Question

A committee of 2 people is to be chosen from 5 women and 5 men. What is the probability at least one man was chosen given at least one woman was chosen?

Answer 1

Answer:

5/7

Step-by-step explanation:

Number of women = 5

Number of men = 5

2 people is to be chosen to form a committee.

Let as assume

A : At least one man was chosen

B : At least one woman was chosen

A ∩ B : Exactly one man and one woman was chosen

P(B) = Exactly one woman was chosen + Two women was chosen

$P(B)=\dfrac{^5C_1\times ^5C_1+^5C_0\times ^5C_2}{^{10}C_2}\Rightarrow \frac{5\times 5+1\times 10}{45}=\frac{35}{45}=\frac{7}{9}$

$P(A\cap B)=\dfrac{^5C_1\times ^5C_1}{^{10}C_2}\Rightarrow \frac{5\times 5}{45}=\frac{25}{45}=\frac{5}{9}$

We need to find the probability at least one man was chosen given at least one woman was chosen.
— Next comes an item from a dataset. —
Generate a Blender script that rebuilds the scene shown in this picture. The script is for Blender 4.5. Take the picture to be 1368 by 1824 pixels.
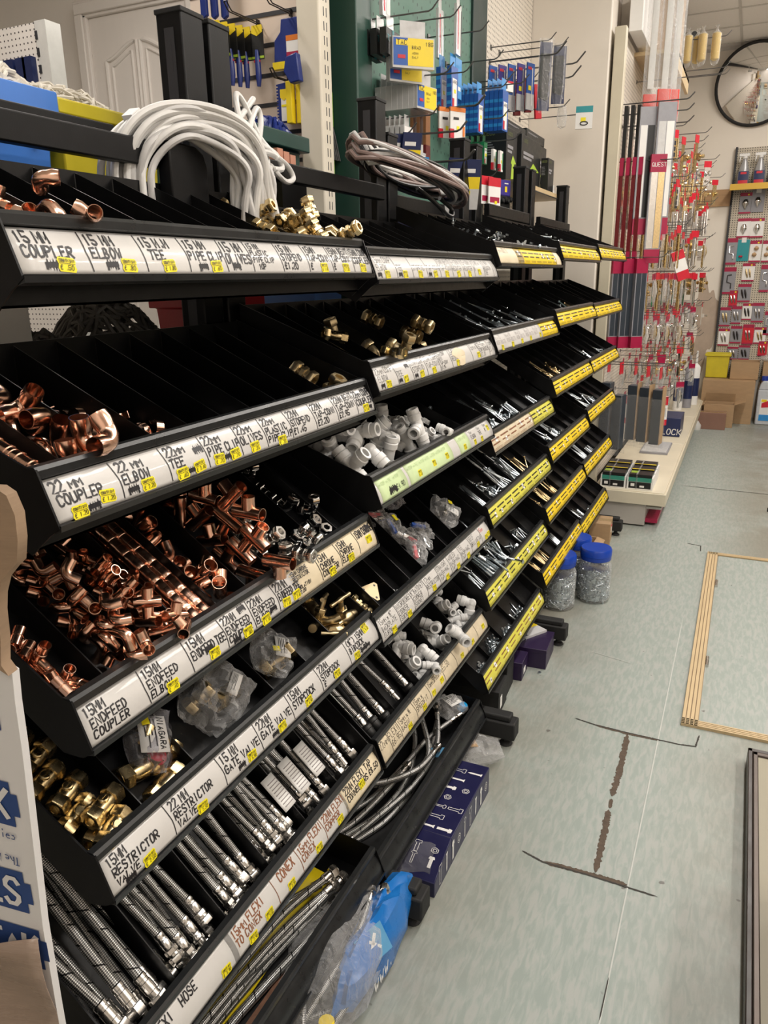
import bpy, bmesh, math, random
from mathutils import Vector, Matrix, Quaternion, noise as mnoise
random.seed(7)
for _o in list(bpy.data.objects): bpy.data.objects.remove(_o)
SC = bpy.context.scene
COL = SC.collection
PI = math.pi
# ------------------------------------------------------------------ camera, light, exposure
CAM_F, CAM_H = 1356.43, 1.6956
CR = Vector((0.907293, 0.420252, -0.014367)); CU = Vector((-0.111317, 0.272994, 0.955554)); CF = Vector((-0.405496, 0.865368, -0.294467))
cam = bpy.data.cameras.new('camera'); camo = bpy.data.objects.new('camera', cam); COL.objects.link(camo)
cam.sensor_fit = 'VERTICAL'; cam.sensor_height = 36.0; cam.lens = CAM_F / 1824 * 36.0; cam.clip_start = .02
camo.matrix_world = Matrix(((CR.x, CU.x, -CF.x, 0), (CR.y, CU.y, -CF.y, 0), (CR.z, CU.z, -CF.z, CAM_H), (0, 0, 0, 1)))
SC.camera = camo
W = bpy.data.worlds.new('world'); SC.world = W; W.use_nodes = True
W.node_tree.nodes['Background'].inputs[0].default_value = (1.0, .95, .88, 1)
W.node_tree.nodes['Background'].inputs[1].default_value = .10
SC.view_settings.view_transform = 'Standard'; SC.view_settings.look = 'None'; SC.view_settings.gamma = 1.0
SC.view_settings.use_curve_mapping = False
SC.view_settings.exposure = -0.10
CEIL = 4.05
LAMPS = [(.55, .9), (.55, 2.7), (.55, 4.5), (.55, 6.3), (.55, 8.1), (-2.6, 3.2), (-2.6, 1.4), (.55, -1.0), (2.4, 1.8), (2.4, 4.6)]
LAMP_W = {0: 30, 1: 38, 2: 40, 3: 40, 4: 42, 5: 38, 6: 38, 7: 24, 8: 66, 9: 50}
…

$P(\frac{A}{B})=\frac{P(A\cap B)}{P(B)}$

$P(\frac{A}{B})=\dfrac{\frac{5}{9}}{\frac{7}{9}}$

$P(\frac{A}{B})=\frac{5}{7}$

Therefore, the required probability is 5/7.

Answer 2

Answer:

5/9

Step-by-step explanation:

At the beginning, there are 5 + 5 = 10 people to choose from. After one woman is chosen, that number goes down to 10 - 1  = 9 people. 5 men are still left to choose from, so there is a 5/9 chance at least one man will be selected as the other committee member.